Using pictures to collect and study citizens’ perceptions on landscape degradation

Authors: Giorgia Bressan*, University of Udine, Andrea Guaran, University of Udine
Topics: Qualitative Methods, Landscape, Europe
Keywords: Landscape degradation, Photography competition, Public participation, Collaborative knowledge production, Regional scale
Session Type: Paper
Day: 4/3/2019
Start / End Time: 9:55 AM / 11:35 AM
Room: Senate Room, Omni, West
Presentation File: No File Uploaded


As a result of the continuous interaction between society and environment, the landscape requires constant monitoring to govern its transformations. Its components can be consistent with each other and give the observer a feeling of aesthetic quality, or they may not be integrated and reveal a difficult co-existence between the natural environment and humankind. What can we learn about landscape degradation from the way the people look at the material traces of human activity in the landscapes around them? We argue that respondent-produced photographs offer an opportunity to give voice to lay people, who are generally excluded from the policy-making process, and promote critical reflection on the present state of local landscapes and the co-production of geographical knowledge.
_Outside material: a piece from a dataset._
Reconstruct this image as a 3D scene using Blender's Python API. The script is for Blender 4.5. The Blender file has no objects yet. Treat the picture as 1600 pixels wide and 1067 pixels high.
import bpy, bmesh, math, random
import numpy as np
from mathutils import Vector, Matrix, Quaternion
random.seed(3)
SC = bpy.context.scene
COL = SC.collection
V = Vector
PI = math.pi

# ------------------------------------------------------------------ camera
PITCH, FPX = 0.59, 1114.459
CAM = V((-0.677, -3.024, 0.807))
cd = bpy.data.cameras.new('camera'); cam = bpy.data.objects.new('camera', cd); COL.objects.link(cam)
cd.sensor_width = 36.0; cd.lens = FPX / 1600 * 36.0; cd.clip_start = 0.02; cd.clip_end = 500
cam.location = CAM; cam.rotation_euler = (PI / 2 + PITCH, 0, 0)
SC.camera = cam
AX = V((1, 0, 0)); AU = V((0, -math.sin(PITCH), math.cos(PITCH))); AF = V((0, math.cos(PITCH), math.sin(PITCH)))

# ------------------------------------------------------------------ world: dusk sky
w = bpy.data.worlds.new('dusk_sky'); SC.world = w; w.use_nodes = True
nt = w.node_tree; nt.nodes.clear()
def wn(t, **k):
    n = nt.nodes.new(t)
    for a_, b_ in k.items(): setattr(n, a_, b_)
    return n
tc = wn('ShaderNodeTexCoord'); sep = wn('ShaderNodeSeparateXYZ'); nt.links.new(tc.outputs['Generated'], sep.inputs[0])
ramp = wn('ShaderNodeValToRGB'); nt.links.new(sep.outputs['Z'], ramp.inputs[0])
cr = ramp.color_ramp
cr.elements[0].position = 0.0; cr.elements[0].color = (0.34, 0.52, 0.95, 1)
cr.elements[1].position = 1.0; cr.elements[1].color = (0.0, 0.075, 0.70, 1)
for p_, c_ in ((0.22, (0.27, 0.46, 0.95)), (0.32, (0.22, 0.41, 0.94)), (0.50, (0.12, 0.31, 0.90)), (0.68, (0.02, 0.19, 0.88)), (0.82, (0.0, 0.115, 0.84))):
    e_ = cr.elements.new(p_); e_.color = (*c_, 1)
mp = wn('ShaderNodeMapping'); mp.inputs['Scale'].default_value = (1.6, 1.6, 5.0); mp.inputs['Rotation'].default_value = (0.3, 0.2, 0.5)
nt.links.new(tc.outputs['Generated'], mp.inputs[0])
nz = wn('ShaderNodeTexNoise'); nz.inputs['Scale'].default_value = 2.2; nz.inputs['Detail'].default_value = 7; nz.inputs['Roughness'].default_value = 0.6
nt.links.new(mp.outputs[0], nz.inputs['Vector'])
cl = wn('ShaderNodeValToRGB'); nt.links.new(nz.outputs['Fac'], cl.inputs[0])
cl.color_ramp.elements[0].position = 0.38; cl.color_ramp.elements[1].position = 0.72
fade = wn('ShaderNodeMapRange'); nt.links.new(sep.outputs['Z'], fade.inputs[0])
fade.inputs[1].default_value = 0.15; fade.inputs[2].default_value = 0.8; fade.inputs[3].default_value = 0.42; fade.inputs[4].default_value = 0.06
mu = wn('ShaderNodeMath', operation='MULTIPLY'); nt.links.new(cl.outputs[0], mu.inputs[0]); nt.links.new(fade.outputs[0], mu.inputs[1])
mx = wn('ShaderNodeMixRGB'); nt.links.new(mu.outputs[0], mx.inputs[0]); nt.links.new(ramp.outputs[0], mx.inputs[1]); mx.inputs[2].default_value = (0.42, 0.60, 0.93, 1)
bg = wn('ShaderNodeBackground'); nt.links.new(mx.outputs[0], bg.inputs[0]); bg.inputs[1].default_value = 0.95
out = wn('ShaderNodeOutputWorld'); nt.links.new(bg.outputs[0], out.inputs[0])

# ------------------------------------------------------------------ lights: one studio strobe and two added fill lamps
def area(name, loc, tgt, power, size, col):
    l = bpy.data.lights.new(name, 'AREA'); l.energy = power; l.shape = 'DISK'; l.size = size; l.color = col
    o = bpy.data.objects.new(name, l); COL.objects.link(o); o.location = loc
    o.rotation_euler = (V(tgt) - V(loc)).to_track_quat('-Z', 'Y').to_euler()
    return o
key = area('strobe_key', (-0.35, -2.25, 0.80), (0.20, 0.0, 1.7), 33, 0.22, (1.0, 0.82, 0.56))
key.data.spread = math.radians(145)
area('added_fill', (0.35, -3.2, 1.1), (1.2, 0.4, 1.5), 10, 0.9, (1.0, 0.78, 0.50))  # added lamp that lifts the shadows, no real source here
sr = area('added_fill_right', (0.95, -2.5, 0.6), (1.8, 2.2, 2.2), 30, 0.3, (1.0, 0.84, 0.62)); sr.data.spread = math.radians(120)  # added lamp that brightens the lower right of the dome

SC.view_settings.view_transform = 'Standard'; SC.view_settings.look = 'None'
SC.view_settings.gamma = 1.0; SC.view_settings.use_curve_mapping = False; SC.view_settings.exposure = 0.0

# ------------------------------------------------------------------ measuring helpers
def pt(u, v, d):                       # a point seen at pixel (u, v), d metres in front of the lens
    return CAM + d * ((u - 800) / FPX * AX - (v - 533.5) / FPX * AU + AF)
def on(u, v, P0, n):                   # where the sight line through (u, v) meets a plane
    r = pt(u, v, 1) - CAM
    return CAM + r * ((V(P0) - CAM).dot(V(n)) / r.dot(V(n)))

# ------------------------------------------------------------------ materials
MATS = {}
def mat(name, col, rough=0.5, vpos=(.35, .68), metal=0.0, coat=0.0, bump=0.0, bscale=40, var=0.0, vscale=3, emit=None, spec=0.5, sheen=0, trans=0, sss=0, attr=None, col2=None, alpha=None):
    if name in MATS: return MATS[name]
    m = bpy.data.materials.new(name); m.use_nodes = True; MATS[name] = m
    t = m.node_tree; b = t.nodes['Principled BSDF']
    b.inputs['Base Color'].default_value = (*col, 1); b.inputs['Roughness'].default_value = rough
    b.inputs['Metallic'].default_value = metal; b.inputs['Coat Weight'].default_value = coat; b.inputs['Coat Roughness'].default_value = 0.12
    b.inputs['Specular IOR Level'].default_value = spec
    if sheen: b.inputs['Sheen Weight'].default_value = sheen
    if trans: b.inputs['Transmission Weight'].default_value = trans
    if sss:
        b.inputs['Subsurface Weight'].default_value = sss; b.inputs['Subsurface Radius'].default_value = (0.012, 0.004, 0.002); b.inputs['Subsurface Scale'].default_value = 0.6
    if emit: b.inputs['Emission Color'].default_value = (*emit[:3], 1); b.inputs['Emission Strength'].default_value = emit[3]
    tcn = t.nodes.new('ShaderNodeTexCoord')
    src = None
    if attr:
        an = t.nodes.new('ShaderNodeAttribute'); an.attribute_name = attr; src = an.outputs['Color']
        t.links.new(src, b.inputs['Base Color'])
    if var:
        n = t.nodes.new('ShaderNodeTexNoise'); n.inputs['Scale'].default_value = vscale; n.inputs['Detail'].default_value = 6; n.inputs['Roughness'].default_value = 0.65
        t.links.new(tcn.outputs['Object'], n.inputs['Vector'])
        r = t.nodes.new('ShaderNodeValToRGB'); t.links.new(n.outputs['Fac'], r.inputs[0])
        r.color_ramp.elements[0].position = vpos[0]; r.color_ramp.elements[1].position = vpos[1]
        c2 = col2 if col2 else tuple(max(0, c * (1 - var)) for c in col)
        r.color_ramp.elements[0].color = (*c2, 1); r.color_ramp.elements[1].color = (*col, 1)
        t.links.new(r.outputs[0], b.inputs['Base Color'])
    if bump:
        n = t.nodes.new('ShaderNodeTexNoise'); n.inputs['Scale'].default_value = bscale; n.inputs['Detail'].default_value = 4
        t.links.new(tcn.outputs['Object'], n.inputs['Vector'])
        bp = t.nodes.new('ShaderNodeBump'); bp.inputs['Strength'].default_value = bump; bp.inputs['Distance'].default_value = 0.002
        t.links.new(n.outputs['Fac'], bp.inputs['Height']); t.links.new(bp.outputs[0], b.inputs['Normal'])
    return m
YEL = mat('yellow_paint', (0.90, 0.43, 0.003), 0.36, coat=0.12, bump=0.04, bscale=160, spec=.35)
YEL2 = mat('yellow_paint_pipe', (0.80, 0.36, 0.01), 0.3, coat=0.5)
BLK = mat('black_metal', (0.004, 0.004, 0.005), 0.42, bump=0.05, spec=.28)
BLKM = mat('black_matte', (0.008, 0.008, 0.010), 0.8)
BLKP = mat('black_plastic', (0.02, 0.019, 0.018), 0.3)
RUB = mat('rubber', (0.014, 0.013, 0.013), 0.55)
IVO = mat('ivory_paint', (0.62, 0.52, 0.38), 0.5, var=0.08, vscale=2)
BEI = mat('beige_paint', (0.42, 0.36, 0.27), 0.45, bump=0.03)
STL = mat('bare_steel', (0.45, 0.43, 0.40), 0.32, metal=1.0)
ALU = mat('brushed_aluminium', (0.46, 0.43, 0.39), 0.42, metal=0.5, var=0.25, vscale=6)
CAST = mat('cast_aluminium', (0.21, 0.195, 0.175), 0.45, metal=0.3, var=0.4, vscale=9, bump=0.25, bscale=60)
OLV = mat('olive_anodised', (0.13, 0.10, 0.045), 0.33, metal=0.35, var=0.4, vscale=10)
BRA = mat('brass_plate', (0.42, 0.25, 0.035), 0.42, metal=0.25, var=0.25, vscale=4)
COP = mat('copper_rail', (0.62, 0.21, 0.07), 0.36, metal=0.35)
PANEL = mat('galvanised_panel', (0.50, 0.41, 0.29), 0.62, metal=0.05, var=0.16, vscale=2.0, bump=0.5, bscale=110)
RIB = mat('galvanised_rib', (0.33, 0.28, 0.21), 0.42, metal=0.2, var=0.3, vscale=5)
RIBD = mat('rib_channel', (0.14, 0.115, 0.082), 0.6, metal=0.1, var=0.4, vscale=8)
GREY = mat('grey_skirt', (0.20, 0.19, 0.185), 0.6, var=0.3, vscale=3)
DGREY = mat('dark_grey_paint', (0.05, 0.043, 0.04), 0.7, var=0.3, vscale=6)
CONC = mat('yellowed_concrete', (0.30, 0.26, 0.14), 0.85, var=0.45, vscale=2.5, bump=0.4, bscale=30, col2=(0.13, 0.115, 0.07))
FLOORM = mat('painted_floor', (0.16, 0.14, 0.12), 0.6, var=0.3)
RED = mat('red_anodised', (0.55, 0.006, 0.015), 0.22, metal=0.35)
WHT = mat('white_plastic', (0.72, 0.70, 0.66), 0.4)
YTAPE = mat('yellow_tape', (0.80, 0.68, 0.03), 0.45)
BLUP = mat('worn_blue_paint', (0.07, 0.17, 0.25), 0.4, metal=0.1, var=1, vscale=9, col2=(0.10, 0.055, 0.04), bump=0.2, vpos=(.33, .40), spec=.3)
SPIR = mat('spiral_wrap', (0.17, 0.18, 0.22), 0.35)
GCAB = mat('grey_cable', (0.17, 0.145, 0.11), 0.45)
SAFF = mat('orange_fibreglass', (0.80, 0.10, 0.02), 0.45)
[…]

The photographs are also potentially an instrument to communicate an insider perspective to those who make decisions on the future of those landscapes. Thus, this work reflects on the implementation and outcomes of a photography competition, launched by our research group, which allowed photography lovers to capture, in a picture, not only the beauty of natural landscapes in the Friuli Venezia Giulia region in Italy, but also the critical aspects in its natural, urban and industrial areas. The photography competition, complemented by photo-elicitation interviews, provided to be a creative data collection method. The photographs enabled the participants to become more aware of the problems afflicting the region and to denounce the inability of local authorities and single citizens to make the best use of the resources around them.